Macron impõe sua reforma da previdência na França sem o voto dos deputados

O presidente francês, Emmanuel Macron, decidiu, nesta quinta-feira (16), adotar sua impopular reforma da previdência sem o voto dos deputados, arriscando a queda do governo de sua primeira-ministra com uma moção de censura e o recrudescimento dos protestos.

A polícia precisou intervir com canhões de água e bombas de gás lacrimogêneo para dispersar milhares de manifestantes reunidos na Praça da Concórdia, em Paris, perto da Assembleia Nacional (câmara baixa), para protestar contra a reforma e sua polêmica adoção.

"Estou farto. Estamos nos mobilizando há semanas e a única resposta do governo é usar" o artigo 49.3 da Constituição, que permite contornar o Parlamento, lamentou Ruben, um estudante de Ciências Políticas de 20 anos.

Em meio aos gritos da oposição de esquerda, que cantava a Marselhesa, o hino nacional francês, a primeira-ministra Élisabeth Borne teve que forçar a voz na Assembleia Nacional para anunciar o uso do polêmico artigo.

"Até o último minuto, fizemos todo o possível para garantir uma maioria para este texto (...) mas as contas não batiam", explicou Borne à emissora TF1, confirmando a ativação do artigo 49.3 em "comum acordo" com Macron.

A 100ª ativação desde 1958 da polêmica ferramenta constitucional aumentou a tensão com os sindicatos, que convocaram uma nova rodada de manifestações para a próxima quinta-feira.

Apesar da reprovação de dois a cada três franceses, segundo as pesquisas, Macron quer aumentar a idade de aposentadoria de 62 para 64 anos até 2030 e adiantar para 2027 a exigência de 43 anos de contribuição (e não 42 como até agora) para garantir a aposentadoria integral.

Durante o Conselho de Ministros que autorizou o uso do 49.3, o presidente avaliou que não podia jogar "com o futuro do país" e que "os riscos financeiros e econômicos eram muito grandes" para perder a votação, segundo participantes da reunião.

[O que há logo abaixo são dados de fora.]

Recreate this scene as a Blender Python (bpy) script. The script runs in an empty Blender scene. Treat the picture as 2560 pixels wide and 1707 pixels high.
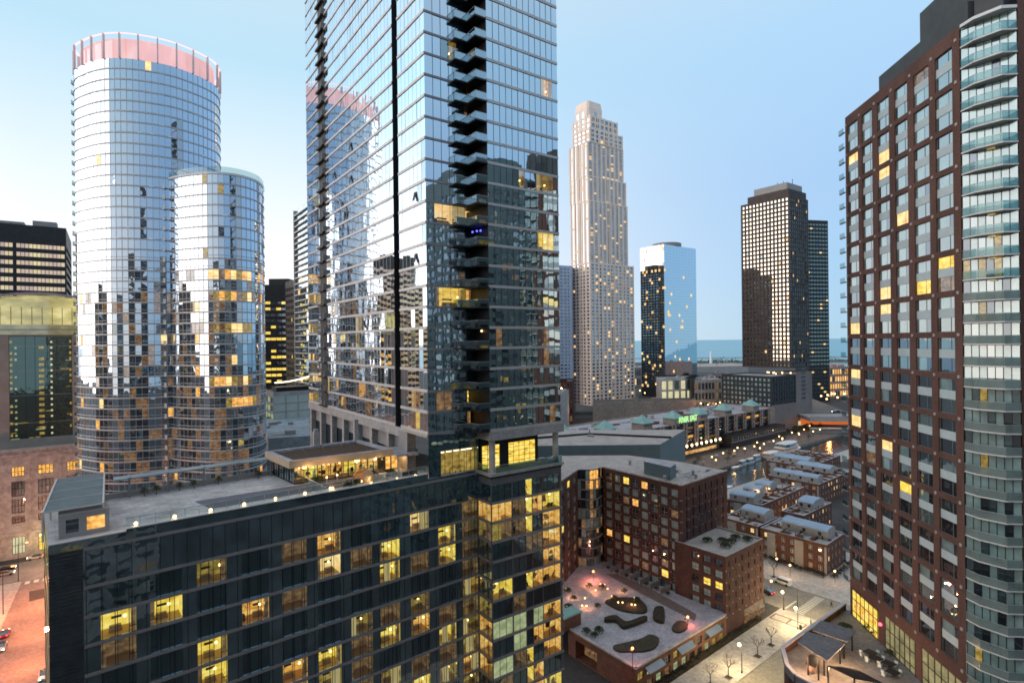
import bpy, math, random
from mathutils import Vector
random.seed(11)
S = bpy.context.scene
COL = S.collection
R_ = math.radians
# ------------------------------------------------------------------ camera model (metres, camera 75 m above the street)
F, H, SL = 1402.0, 75.0, 0.011
_c = 1/math.sqrt(1+SL*SL); _s = SL*_c
def ray(px, py):
    x, y = px-1280, py-853.5
    return (x*_c-y*_s)/F, (x*_s+y*_c)/F
def at_depth(px, py, Y):
    a, b = ray(px, py); return Vector((a*Y, Y, H-b*Y))
def at_height(px, py, z):
    a, b = ray(px, py); Y = (H-z)/b; return Vector((a*Y, Y, z))
LD = Vector((-.582, .813)).normalized()      # the two directions of the street grid
RD = Vector((.813, .582)).normalized()
def V2(p): return Vector((p[0], p[1]))
# ------------------------------------------------------------------ mesh helper
OFF = {}
class MB:
    def __init__(s): s.v = []; s.f = []; s.m = []
    def face(s, pts, m=0):
        i = len(s.v); s.v += [tuple(p) for p in pts]; s.f.append(tuple(range(i, i+len(pts)))); s.m.append(m)
    def hexa(s, b, t, m=0, mt=None):
        n = len(b); i = len(s.v); s.v += [tuple(p) for p in b]+[tuple(p) for p in t]
        for k in range(n):
            j = (k+1) % n; s.f.append((i+k, i+j, i+n+j, i+n+k)); s.m.append(m)
        s.f.append(tuple(i+n+k for k in range(n))); s.m.append(m if mt is None else mt)
        s.f.append(tuple(i+k for k in reversed(range(n)))); s.m.append(m)
    def prism(s, poly, z0, z1, m=0, mt=None):
        s.hexa([(p[0], p[1], z0) for p in poly], [(p[0], p[1], z1) for p in poly], m, mt)
    def box(s, c, sx, sy, sz, rz=0, m=0):
        ca, sa = math.cos(rz), math.sin(rz); q = []
        for dx, dy in ((-1, -1), (1, -1), (1, 1), (-1, 1)):
            x, y = dx*sx/2, dy*sy/2; q.append((c[0]+x*ca-y*sa, c[1]+x*sa+y*ca))
        s.prism(q, c[2], c[2]+sz, m)
    def slab(s, A, B, z0, z1, d0, d1, m=0):
        """bar along A->B, from d0 to d1 outwards of the line"""
        A = V2(A); B = V2(B); d = (B-A).normalized(); n = Vector((d.y, -d.x))
        s.prism([A+n*d1, B+n*d1, B+n*d0, A+n*d0], z0, z1, m)
    def bar(s, p, q, r, m=0, n=6, r2=None):
        p = Vector(p); q = Vector(q); r2 = r if r2 is None else r2
        d = (q-p).normalized(); u = d.orthogonal().normalized(); w = d.cross(u)
        s.hexa([p+(u*math.cos(a)+w*math.sin(a))*r for a in [2*math.pi*k/n for k in range(n)]],
               [q+(u*math.cos(a)+w*math.sin(a))*r2 for a in [2*math.pi*k/n for k in range(n)]], m)
    def ball(s, c, r, m=0, n=8, k=5, sz=1.0):
        i = len(s.v)
        for a in range(k+1):
            th = math.pi*a/k
            for b in range(n):
                ph = 2*math.pi*b/n
                s.v.append((c[0]+r*math.sin(th)*math.cos(ph), c[1]+r*math.sin(th)*math.sin(ph), c[2]+r*sz*math.cos(th)))
        for a in range(k):
            for b in range(n):
                s.f.append((i+a*n+b, i+(a+1)*n+b, i+(a+1)*n+(b+1) % n, i+a*n+(b+1) % n)); s.m.append(m)
    def build(s, name, mats, parent=None, smooth=False, kind=None):
        me = bpy.data.meshes.new(name)
        o = Vector(OFF.get(parent.name, (0, 0, 0))) if parent else Vector((0, 0, 0))
        me.from_pydata([(v[0]-o[0], v[1]-o[1], v[2]-o[2]) for v in s.v], [], s.f)
        for m in (mats if isinstance(mats, (list, tuple)) else [mats]): me.materials.append(m)
        me.polygons.foreach_set('material_index', s.m)
        if smooth: me.polygons.foreach_set('use_smooth', [True]*len(s.f))
        me.update()
        ob = bpy.data.objects.new(name, me); COL.objects.link(ob)
        if parent:
            ob.parent = parent; OFF[ob.name] = tuple(o)
        if kind: ob['kind'] = kind
        return ob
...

A segunda economia da União Europeia (UE) tem uma das idades de aposentadoria mais baixas do bloco e enfrentaria, segundo o governo, um déficit no futuro do caixa das pensões, que esta reforma busca atenuar.

"A França tem um sistema que não é sustentável", disse o ministro socialista da Segurança Social espanhol, José Luis Escrivá. Na Espanha, a idade de aposentadoria será de 67 anos a partir de 2027.

- Moção de censura -

A única maneira de impedir agora sua aplicação é se os deputados aprovarem uma moção de censura contra o governo, que será debatida nos próximos dias. A líder da extrema direita, Marine Le Pen, já anunciou que apresentará uma proposta deste tipo.

"É a constatação de um fracasso total" para Macron, acrescentou a sua rival no segundo turno da última eleição presidencial. De acordo com as pesquisas, o partido de Le Pen sai fortalecido da queda de braços sobre a aposentadoria.

Para além do projeto, o presidente de 45 anos, reeleito há quase um ano com a promessa de reformar a França, acredita que com essa reforma poderá aplicar seu programa de governo durante seu segundo mandato.

Com o aval do Senado, que aprovou a reforma apresentada pela manhã, o governo se esforçou em convencer os deputados governistas e seus aliados de direita do partido Os Republicanos (LR) ainda reticentes, porém sem sucesso.

O líder desse partido, Éric Ciotti, indicou que não apoiará nenhuma moção de censura, apesar de Aurélien Pradié, um dos deputados reticentes, assegurar que pensará no assunto.

O grupo de deputados independentes LIOT estuda apresentar uma moção de censura, se o governo não retirar a reforma. Esta poderia reunir o máximo de apoio possível, porém é incerto se conseguirá derrubar o trâmite colocado em prática pelo governo.

"O governo estava diante de duas soluções ruins": arriscar-se ao voto e perder, e ativar o 49.3, indicou Antoine Bristielle, especialista em opinião pública da Fundação Jean Jaurès, para quem o caminho escolhido "dará um segundo impulso" aos protestos.

O novo episódio na saga das aposentadorias chega no momento em que as greves prorrogáveis lançadas na semana passada em setores-chave como a energia e transporte perdiam força, apesar das fortes imagens das toneladas de lixo acumuladas em Paris.

Caso a moção de censura fracasse e a reforma seja adotada, a oposição de esquerda prepara um recurso ao Conselho Constitucional que atrasaria sua promulgação e daria mais tempo aos opositores para utilizar seus últimos cartuchos, como um pedido de referendo.